Und ich habe erfahren, welche große Bedeutung das Zuhören hat. Eine Frau im Heim hat kurz vor ihrem Tod noch einmal ihre Augen geöffnet und mich angesprochen: 'Mein Freund'. Ich hatte sie ein Jahr lang begleitet.

Ich weiß jetzt auch, dass ich mich in Gruppen wohlfühlen kann. Auf die Bildungstage habe ich mich immer gefreut. Früher hatte ich immer etwas Schiss vor Gruppen."

Portrait

Brigitte Henning-Wolter

Ich kann Gemeinschaft stiften
(Brigitte Henning-Wolters, 65)

Brigitte Henning-Wolters hat als Sekretärin und Sachbearbeiterin gearbeitet. 18 Monate hat sie im Rahmen des Bundesfreiwilligendienstes in einem Altenheim in Kaiserswerth gearbeitet. "Soviele Bildungstage wie in den letzten 18 Monaten hatte ich in meinem Berufsleben nie", bemerkt sie. "Auch die Kolleginnen im Altenheim beneiden mich darum". 

"Ich organisiere dreimal die Woche eine gesellige Runde. Jedesmal singen wir zwischendurch Volkslieder, manche sogar mit vier Strophen. Wir singen gemeinsam und erleben Gemeinschaft. Gemeinschaft stiften - das kann ich inzwischen. Das geht nicht nur mit Volksliedern. Gemeinschaft entsteht auch, wenn ich Absätze aus der Zeitung vorlese und wir gemeinsam an dem teilhaben, was um uns herum passiert.

Und ich habe gelernt, Stress rauszunehmen - in den Gruppen im Altenheim, mit denen ich arbeite, und für mich selbst."

Portrait

Viktoria Pidopryhora

Ich habe einen guten Kontakt zu alten Menschen - mit und ohne Demenz
(Viktoria Pidopryhora, 28)

Viktoria Pidopryhora ist neu im Bundesfreiwilligendienst. In der Ukraine hat sie ein Psychologiestudium absolviert. Hier in Deutschland sucht sie eine neue berufliche Zukunft. Die Arbeit mit alten Menschen liegt ihr – so viel hat sie in den ersten zwei Monaten ihres Freiwilligendienstes in einem Essener Altenheim schon festgestellt.

"Ich erlebe, dass ich mit alten Menschen gut kommunizieren kann und mich gut mit vielen verstehe, mit den Bewohnern mit Demenz wie den Bewohnern ohne Demenz.
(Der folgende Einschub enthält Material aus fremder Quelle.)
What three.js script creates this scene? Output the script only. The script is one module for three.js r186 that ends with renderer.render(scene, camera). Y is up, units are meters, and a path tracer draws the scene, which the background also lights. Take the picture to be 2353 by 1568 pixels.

Und ich lerne, auf den Moment zu achten. Ich freue mich über die guten Momente, wenn Menschen etwas Nettes zu mir sagen oder ein Lächeln auf ihre Lippen kommt. Wir wissen alle nicht, was morgen ist. Wir können nur unser heutiges Leben besser machen. Das gilt nicht nur für Menschen mit Demenz - das gilt für uns alle.

Ich lerne auch viel im Miteinander hier in den Bildungstagen. Unsere Gruppe ist wie ein Querschnitt der Gesellschaft. Wir sind sehr unterschiedlich, schon im Alter. Und wir zeigen, dass wir unsere Unterschiedlichkeit akzeptieren können, dass wir uns zuhören können, dass ein gutes Miteinander möglich ist und dass jeder etwas mitnehmen kann."